As chance and synchronicity would have it, the afternoon of the morning
when I read the Weber article, I chanced into a remaindered bookstore
and found a book setting out on a stack dealing with the secret architecture
laying under official Washington, D.C.: zodiacs, masons, the
perennial tradition, etc --- again, an example of that swelling, of time
stepping onto the stage (reminds me also of the work of John Mitchel).
WB represents a very tender....threshold where what has come to be castigated
as the new age and the very latest and highest of contemporary
theory meet, a meeting place also of the Jewish and the German,
the negative with the positive dialectic. And for that matter, the left
hand path and the right hand way.
-----
another synchronistic event: I happened to see the movie Identity
the other day.
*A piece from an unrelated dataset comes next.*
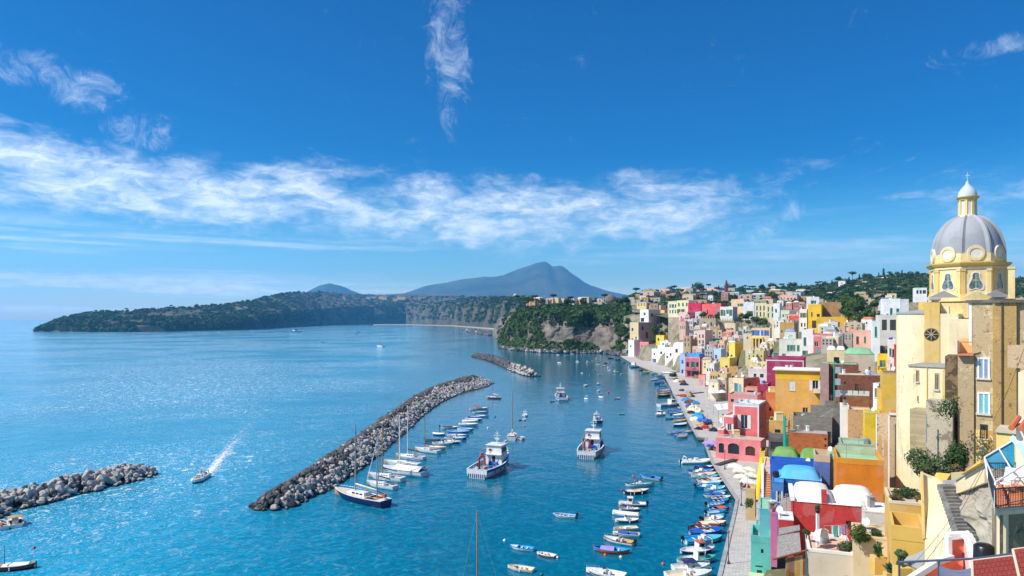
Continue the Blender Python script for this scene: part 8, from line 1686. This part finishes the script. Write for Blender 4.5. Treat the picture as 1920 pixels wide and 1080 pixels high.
person('person standing at the speedboat console in brown', on_speed(-.14 * SL, -.1, .75), srz + R(90), 'stand', lin(150,90,60), lin(60,50,60)); person('person sunbathing on the speedboat bow, legs towards the bow', on_speed(.22 * SL, .3, .85), srz + R(90), 'lie', lin(206,150,118), lin(190,60,50)); person('person lying on the speedboat foredeck beside another', on_speed(.20 * SL, -.45, .85), srz + R(80), 'lie', lin(60,50,50), lin(60,60,90)); person('person seated behind the speedboat console', on_speed(-.30 * SL, .2, .5), srz + R(90), 'sit', lin(230,230,230), lin(40,50,90))
PP = [(1395, 914, 'sit', (230,230,230), (40,50,90), 'white shirted diner at the cafe tables below the parasols'), (1408, 913, 'sit', (60,60,70), (50,50,50), 'dark shirted diner at the cafe tables below the parasols'), (1416, 913, 'sit', (190,80,70), (60,60,60), 'red shirted diner near the yellow chute'), (1339, 846, 'sit', (40,70,160), (40,40,50), 'blue shirted person at the corner of the salmon arcade'), (1331, 842, 'stand', (160,60,60), (50,50,60), 'red shirted person under the lilac parasol'), (1343, 843, 'sit', (220,210,190), (70,60,50), 'pale shirted person under the lilac parasol'),
      (1318, 795, 'stand', (60,70,90), (40,40,50), 'dark dressed person standing by the blue nets'), (1300, 740, 'stand', (170,150,130), (50,50,60), 'person walking past the net heaps on the piazza'), (1310, 764, 'stand', (50,50,60), (40,40,50), 'person standing in shade behind the cream nets'), (1327, 786, 'stand', (120,60,50), (60,60,70), 'person by the wooden post on the piazza'), (1206, 677, 'stand', (200,190,180), (50,60,80), 'tiny person walking on the far quay'), (1226, 680, 'stand', (60,60,80), (60,60,60), 'tiny dark person on the far quay near the white houses'), (1340, 732, 'stand', (30,60,140), (50,50,60), 'person in blue beside the farther white canopy')]
for x, y, po, s_, l_, lb in PP: person(lb, G(x, y, 1.4), random.uniform(0, 6.2), po, lin(*s_), lin(*l_), k=1.0 if y > 800 else (1.25 if y > 720 else 2.0))
# ------------------------------------------------------------------ haze
hz = MB(); hz.box(-22000, 22000, -250, 20000, -12, 1450)
HAZE = bpy.data.materials.new('haze'); HAZE.use_nodes = True
_t = NT(HAZE.node_tree); _t.n.clear(); _o = _t.new('ShaderNodeOutputMaterial'); _v = _t.new('ShaderNodeVolumePrincipled')
_v.inputs['Color'].default_value = (.17, .58, 1., 1); _v.inputs['Density'].default_value = 5.6e-5; _v.inputs['Anisotropy'].default_value = .15
_t.l.new(_v.outputs[0], _o.inputs['Volume'])
tag(hz.build('haze', HAZE), 'pale blue sea haze lying over the whole bay', 'haze', kind='stuff')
In one of the key scenes at the beginning of the movie
a road is flooded and cant be passed (in the movie the impassable
flooded road definitely acts as a skandalon ( http://my.execpc.com/~paulnue/year_a/skandalon.htm
) which sets in effect a chain of events leading to discovery as well
as questions and instabilities of various sorts concerning identity. The
synchronistic part is that when I came out of the theater, the temperature
had dropped 20 degrees and it was pouring rain. I got on the expressway
to get into town only to go about a mile and traffic completely blocked
up and a large overhead sign notified traffic that the expressway was
flooded and traffic should get off at the first available exit!